O capricho dos deuses que existem
Ah, os deuses do futebol. E são caprichosos, os deuses. Intervêm em lances inesperados, no burburinho que antecede os grandes jogos, em detalhes aparentemente insignificantes, para eleger heróis, eternizá-los na memória apaixonada do torcedor, consagrar o imponderável e colorir a história com pitadas de arte. Pois somente os deuses do futebol serão capazes de explicar a jogada de Marcelo Cirino no segundo gol do Atlético na decisão da Copa do Brasil com o Inter. Naquele momento, a expressão dos gaúchos, em campo e nas cadeiras belas e encarnadas do Beira-Rio, sugeria total incapacidade de reação.
Contavam-se os minutos, os segundos restantes para o apito de sua excelência, o árbitro, e o decreto de encerramento do torneio importante. Aos 51 do segundo tempo, Marcelo Cirino parecia querer a retenção da bola na lateral do campo – o empate bastava para o Furacão. Atrás dele, vieram Edenilson e Rafael Sobis, em cerco burocrático. A previsão era de uma disputa que não alteraria o resultado da partida, que caminhava para o fim. Mas não. Inspirado sabe-se lá em quem ou em quê, o velocista de pernas compridas e ágeis deu o toque desconcertante que o livrou dos dois defensores, que abandonaram a jogada, incrédulos, abatidos. Sozinho, Marcelo teve tempo e habilidade para novo drible – a vítima, desta vez, foi um atarantado Rodrigo Lindoso – e para o passe certeiro que colocou a bola no pé de Rony, que a empurrou para o fundo da rede.
A vitória rubro-negra, mais do que merecida, foi imposição divina, como que a premiar um clube tantas vezes perdedor em outros momentos decisivos.

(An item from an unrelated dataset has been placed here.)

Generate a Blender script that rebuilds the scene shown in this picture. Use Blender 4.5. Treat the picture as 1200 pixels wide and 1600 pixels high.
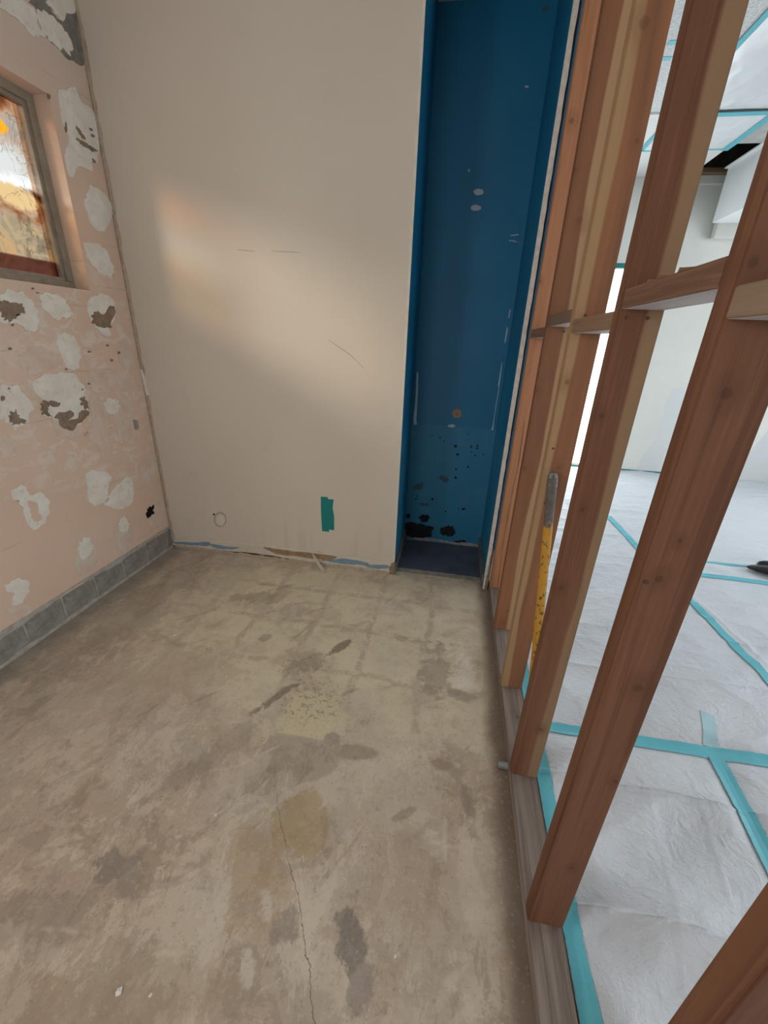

E com um gol assim, emoldurado pelo sobrenatural, pela genialidade, pelo amor. Um gol que se incorporou para sempre à memória dos que sofremos no 18 de Setembro, uma quarta-feira nervosa, e completou o placar iniciado com o lançamento de Marco Ruben para o desvio certeiro de Léo Cittadini, no primeiro tempo, na primeira explosão de felicidade.
Para os velhos, como eu, jogada que fez lembrar a perfeição do passe de Pelé para o tiro de canhão de Carlos Alberto Torres, na final da Copa do Mundo de 1970, num lapso de encantamento que nem mesmo a amargura daquele Brasil de chumbo, cuja seleção amassaria a italiana por 4 a 1, poderia conter. Gol desnecessário para os calculistas e indispensável para os poetas, como o que fechou uma decisão de campeonato em 1982, de Washington, parceiro de Assis, após receber a bola do calcanhar de Ivair, aos 45 da etapa derradeira. Reeditava-se, então, o 4 a 1 do escrete da pátria de chuteiras, de Pelé e Carlos Alberto (e Tostão, e Jairzinho, e Clodoaldo, e Gérson, e Rivellino, e Piazza, e Félix, e Paulo Cézar Caju), agora com o Atlético da camisa de listras horizontais em preto e vermelho, que amargava doze anos de jejum. O meu time, o time dos humilhados e ofendidos, ganhava do Colorado, hoje extinto, para enfim se tornar campeão!
Sempre no desfecho dos jogos, sempre inesquecíveis (os dribles de Marcelo não me saem da cabeça), esses três gols formam a trilogia esportiva da minha breve e insignificante existência, obra dos deuses que existem e amam o futebol. Os deuses e seus caprichos. Sou grato a eles, camaradas da fé que mora em mim.